The issue is twofold: (a) whether the formation of cosmological structure is an open question and (b) if that is the case who is working on it? Structure formation always was and still is an important issue for cosmology since we need to understand that structure in order to say that we understand our Universe. As with all aspects of science, the nature of the study of structure formation has changed considerably over the past decades: today's problems are quite different from yesterday's. For one thing, we now realise that the baryonic component of the Universe is but a few percent of the total mass density. Over 97% of our Universe is made up of dark matter and dark energy. The game has changed.
(a) The issue of cosmological structure formation goes back to the work of Gamow in the 1940's, but we now have very strong, I would say almost incontrovertible, evidence that the formation of the structure on large scales was driven by gravity. We understand the formation of what is referred to as the "Cosmic web", the large scale filamentary structures surrounding great voids that dominate the observed structure. This is the environment for the formation of the galaxies that we see. We have models for the process of galaxy formation. These are based around numerical gravitatinal N-Body models dressed up with semi-analytic descriptions of the star formation process. The results can look rather good:
http://www.illustris-project.org/
and we can choose parameters that bring such models into some kind of accord with what is observed.

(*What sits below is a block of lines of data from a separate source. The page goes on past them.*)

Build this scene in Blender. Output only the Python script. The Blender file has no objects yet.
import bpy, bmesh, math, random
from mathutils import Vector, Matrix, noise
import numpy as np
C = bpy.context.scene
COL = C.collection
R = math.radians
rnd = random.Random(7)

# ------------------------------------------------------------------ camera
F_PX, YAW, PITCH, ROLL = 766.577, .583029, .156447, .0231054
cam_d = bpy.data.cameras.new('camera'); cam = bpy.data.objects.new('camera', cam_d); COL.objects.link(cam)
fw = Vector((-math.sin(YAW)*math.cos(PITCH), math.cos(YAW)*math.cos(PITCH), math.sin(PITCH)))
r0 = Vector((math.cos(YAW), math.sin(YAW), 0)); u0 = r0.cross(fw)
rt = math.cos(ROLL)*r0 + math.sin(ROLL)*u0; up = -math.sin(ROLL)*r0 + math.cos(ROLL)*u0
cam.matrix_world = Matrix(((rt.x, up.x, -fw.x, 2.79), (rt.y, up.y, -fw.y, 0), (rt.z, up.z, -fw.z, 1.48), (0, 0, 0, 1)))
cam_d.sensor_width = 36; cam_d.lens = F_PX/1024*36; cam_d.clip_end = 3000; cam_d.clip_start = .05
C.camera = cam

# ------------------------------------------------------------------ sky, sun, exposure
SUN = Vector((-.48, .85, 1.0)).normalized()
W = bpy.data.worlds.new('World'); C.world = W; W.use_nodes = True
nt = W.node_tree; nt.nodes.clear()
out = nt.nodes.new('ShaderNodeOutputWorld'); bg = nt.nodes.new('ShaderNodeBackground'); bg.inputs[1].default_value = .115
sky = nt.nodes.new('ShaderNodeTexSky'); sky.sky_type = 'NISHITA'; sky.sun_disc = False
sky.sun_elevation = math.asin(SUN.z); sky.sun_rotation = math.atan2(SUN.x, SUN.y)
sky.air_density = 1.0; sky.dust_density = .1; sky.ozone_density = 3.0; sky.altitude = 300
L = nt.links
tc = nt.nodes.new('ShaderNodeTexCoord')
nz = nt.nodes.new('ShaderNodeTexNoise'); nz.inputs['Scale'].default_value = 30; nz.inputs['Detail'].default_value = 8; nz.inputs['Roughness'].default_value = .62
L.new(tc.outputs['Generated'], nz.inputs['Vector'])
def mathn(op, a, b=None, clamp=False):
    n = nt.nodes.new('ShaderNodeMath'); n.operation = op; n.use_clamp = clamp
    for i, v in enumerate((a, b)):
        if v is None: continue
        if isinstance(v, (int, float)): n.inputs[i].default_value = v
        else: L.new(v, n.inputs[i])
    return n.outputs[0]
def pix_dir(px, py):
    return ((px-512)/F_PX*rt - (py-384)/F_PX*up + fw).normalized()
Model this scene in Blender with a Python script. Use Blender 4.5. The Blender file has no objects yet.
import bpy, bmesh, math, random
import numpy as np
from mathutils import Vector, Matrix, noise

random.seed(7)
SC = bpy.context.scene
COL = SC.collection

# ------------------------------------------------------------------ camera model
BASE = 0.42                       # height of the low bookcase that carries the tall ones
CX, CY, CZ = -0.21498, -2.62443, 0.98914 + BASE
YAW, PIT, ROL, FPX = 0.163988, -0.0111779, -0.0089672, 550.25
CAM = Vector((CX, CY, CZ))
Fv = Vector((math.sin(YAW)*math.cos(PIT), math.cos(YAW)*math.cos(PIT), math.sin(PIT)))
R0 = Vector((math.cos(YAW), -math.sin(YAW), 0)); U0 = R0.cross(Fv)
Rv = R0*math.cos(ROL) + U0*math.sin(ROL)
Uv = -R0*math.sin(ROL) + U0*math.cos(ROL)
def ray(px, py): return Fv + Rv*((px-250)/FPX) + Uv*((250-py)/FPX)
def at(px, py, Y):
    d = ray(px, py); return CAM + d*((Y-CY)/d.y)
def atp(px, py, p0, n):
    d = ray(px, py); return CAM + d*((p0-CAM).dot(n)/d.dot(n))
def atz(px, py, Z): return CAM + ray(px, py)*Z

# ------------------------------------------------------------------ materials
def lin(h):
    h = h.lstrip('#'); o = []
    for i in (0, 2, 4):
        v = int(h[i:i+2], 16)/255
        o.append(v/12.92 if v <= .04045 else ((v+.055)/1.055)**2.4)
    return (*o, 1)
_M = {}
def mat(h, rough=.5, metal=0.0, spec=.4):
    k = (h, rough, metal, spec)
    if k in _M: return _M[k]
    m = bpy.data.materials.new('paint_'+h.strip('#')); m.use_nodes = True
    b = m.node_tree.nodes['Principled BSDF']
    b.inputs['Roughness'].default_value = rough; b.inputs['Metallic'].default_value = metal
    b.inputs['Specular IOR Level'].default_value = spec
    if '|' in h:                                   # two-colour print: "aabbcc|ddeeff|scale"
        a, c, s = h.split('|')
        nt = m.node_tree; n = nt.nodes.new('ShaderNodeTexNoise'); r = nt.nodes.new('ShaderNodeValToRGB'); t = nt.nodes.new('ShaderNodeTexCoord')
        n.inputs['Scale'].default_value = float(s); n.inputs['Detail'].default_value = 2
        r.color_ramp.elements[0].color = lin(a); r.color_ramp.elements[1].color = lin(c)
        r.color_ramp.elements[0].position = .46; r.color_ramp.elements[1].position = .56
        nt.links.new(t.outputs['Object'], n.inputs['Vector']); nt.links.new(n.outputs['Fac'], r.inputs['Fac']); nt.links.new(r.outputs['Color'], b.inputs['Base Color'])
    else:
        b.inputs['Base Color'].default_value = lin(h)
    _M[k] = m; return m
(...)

The models tell us, for example, how we might study the dark matter component through observations of satellite galaxies of larger galaxies. Since we can observe the galaxy formation process out to redshifts of 2 or more (the most distant galaxy observed has a redshift in excess of 8) we can check the evolution seen in the models. If you are a cynic you might say we can "re-tune" the models.
(b) We are now measuring the 6-7 parameters that describe our universe by observing various aspects of that large scale structure. We can for example look at the clustering on scale > 100Mpc and detect an excess of clustering at what is called the Baryonic Acoustic Oscillation (BAO) scale, a feature that emerges from the primordial Universe. We can also look at the voids in the cosmic web to do the same thing in an entirely different way. All that can be calibrated by N-Body models and compared with the answers obtained from the cosmic microwave background. So we find groups with nice names like WiggleZ looking at the BAOs:
http://wigglez.swin.edu.au/site/
who use redshift surveys containing millions of galaxies. It's quite amazing, even to one who works in this field.
What's the importance of all this? We find that the Universe can be described by just 6 parameters. We can measure these parameters with any of these methods with an accuracy of a few percent or better. What is convincing us that we have a good model is that these quite independent ways of measuring the 6 parameters all come up with the same answer to within the experimental accuracy. This is "Precision Cosmology". We can feel confident that the Universe is made up of ~70% of dark energy because we detect its influence in different ways and all those ways provide the same values. What is it? That's the 21st century question.
In short - the important questions are still open and hundreds, if not thousands, of astronomers are working on it.